BEGIN Data provided
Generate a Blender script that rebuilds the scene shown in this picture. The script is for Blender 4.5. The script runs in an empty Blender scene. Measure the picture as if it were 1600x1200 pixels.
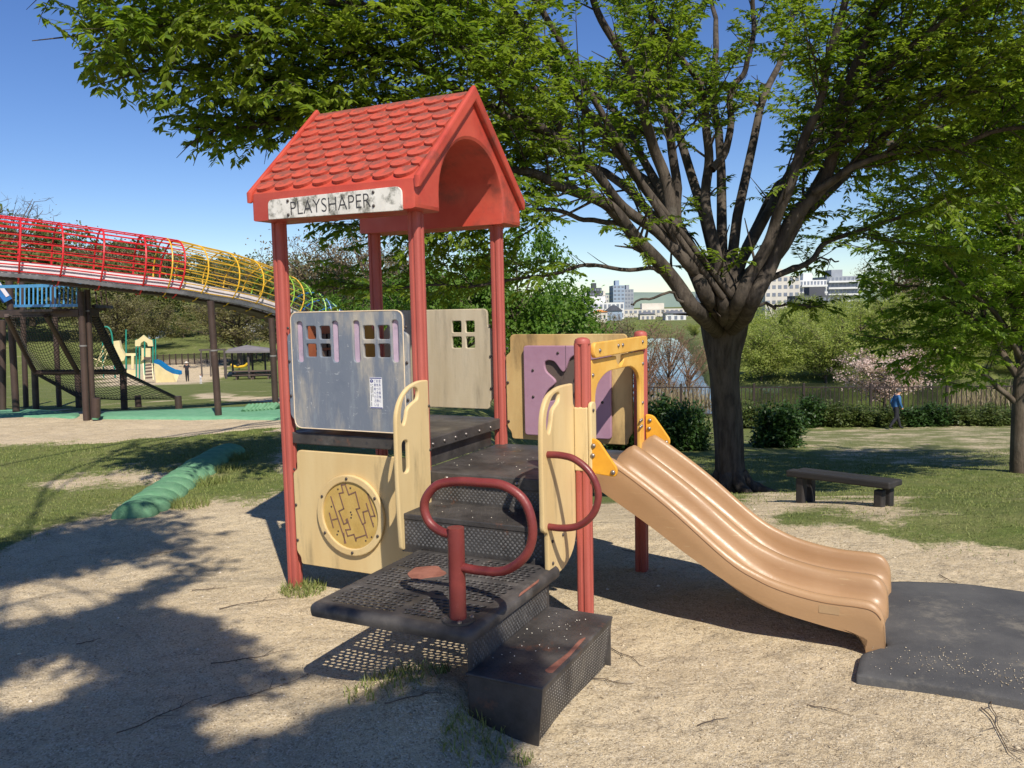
import bpy, bmesh, math, random
import numpy as np
from mathutils import Vector, Matrix

random.seed(7)
rng = np.random.default_rng(11)
SC = bpy.context.scene
COL = SC.collection

# ------------------------------------------------------------------ camera
CF, CPITCH, CROLL, CH = 1295.6, 0.0925, -0.0213, 1.551      # focal length in photo pixels, tilt, roll, eye height
_cp, _sp, _cr, _sr = math.cos(CPITCH), math.sin(CPITCH), math.cos(CROLL), math.sin(CROLL)
FW = np.array([0, _cp, -_sp]); _up = np.array([0, _sp, _cp]); _rt = np.array([1.0, 0, 0])
RT = _rt * _cr + _up * _sr; UP = -_rt * _sr + _up * _cr
EYE = np.array([0, 0, CH])
cam_d = bpy.data.cameras.new('camera'); cam = bpy.data.objects.new('camera', cam_d); COL.objects.link(cam)
cam.matrix_world = Matrix(((RT[0], UP[0], -FW[0], 0), (RT[1], UP[1], -FW[1], 0), (RT[2], UP[2], -FW[2], CH), (0, 0, 0, 1)))
cam_d.sensor_fit = 'HORIZONTAL'; cam_d.sensor_width = 36; cam_d.lens = CF / 1600 * 36
cam_d.clip_start = 0.05; cam_d.clip_end = 4000
SC.camera = cam

# ------------------------------------------------------------------ sky, sun, exposure
YAW = 0.4588
EU = np.array([math.cos(YAW), -math.sin(YAW)]); EV = np.array([math.sin(YAW), math.cos(YAW)])
_s2 = 0.256 * EU - 0.238 * EV
SUN = np.array([_s2[0], _s2[1], 0.381]); SUN = SUN / np.linalg.norm(SUN)      # towards the sun
SUN_EL = math.asin(SUN[2]); SUN_AZ = math.atan2(SUN[0], SUN[1])
world = bpy.data.worlds.new('World'); SC.world = world; world.use_nodes = True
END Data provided
# Problem statement
All of the data above should be quoted exactly, except for the pictures.

# In response
Generate a Blender script that rebuilds the scene shown in this picture. The script is for Blender 4.5. The script runs in an empty Blender scene. Measure the picture as if it were 1600x1200 pixels.
import bpy, bmesh, math, random
import numpy as np
from mathutils import Vector, Matrix

random.seed(7)
rng = np.random.default_rng(11)
SC = bpy.context.scene
COL = SC.collection

# ------------------------------------------------------------------ camera
CF, CPITCH, CROLL, CH = 1295.6, 0.0925, -0.0213, 1.551      # focal length in photo pixels, tilt, roll, eye height
_cp, _sp, _cr, _sr = math.cos(CPITCH), math.sin(CPITCH), math.cos(CROLL), math.sin(CROLL)
FW = np.array([0, _cp, -_sp]); _up = np.array([0, _sp, _cp]); _rt = np.array([1.0, 0, 0])
RT = _rt * _cr + _up * _sr; UP = -_rt * _sr + _up * _cr
EYE = np.array([0, 0, CH])
cam_d = bpy.data.cameras.new('camera'); cam = bpy.data.objects.new('camera', cam_d); COL.objects.link(cam)
cam.matrix_world = Matrix(((RT[0], UP[0], -FW[0], 0), (RT[1], UP[1], -FW[1], 0), (RT[2], UP[2], -FW[2], CH), (0, 0, 0, 1)))
cam_d.sensor_fit = 'HORIZONTAL'; cam_d.sensor_width = 36; cam_d.lens = CF / 1600 * 36
cam_d.clip_start = 0.05; cam_d.clip_end = 4000
SC.camera = cam

# ------------------------------------------------------------------ sky, sun, exposure
YAW = 0.4588
EU = np.array([math.cos(YAW), -math.sin(YAW)]); EV = np.array([math.sin(YAW), math.cos(YAW)])
_s2 = 0.256 * EU - 0.238 * EV
SUN = np.array([_s2[0], _s2[1], 0.381]); SUN = SUN / np.linalg.norm(SUN)      # towards the sun
SUN_EL = math.asin(SUN[2]); SUN_AZ = math.atan2(SUN[0], SUN[1])
world = bpy.data.worlds.new('World'); SC.world = world; world.use_nodes = True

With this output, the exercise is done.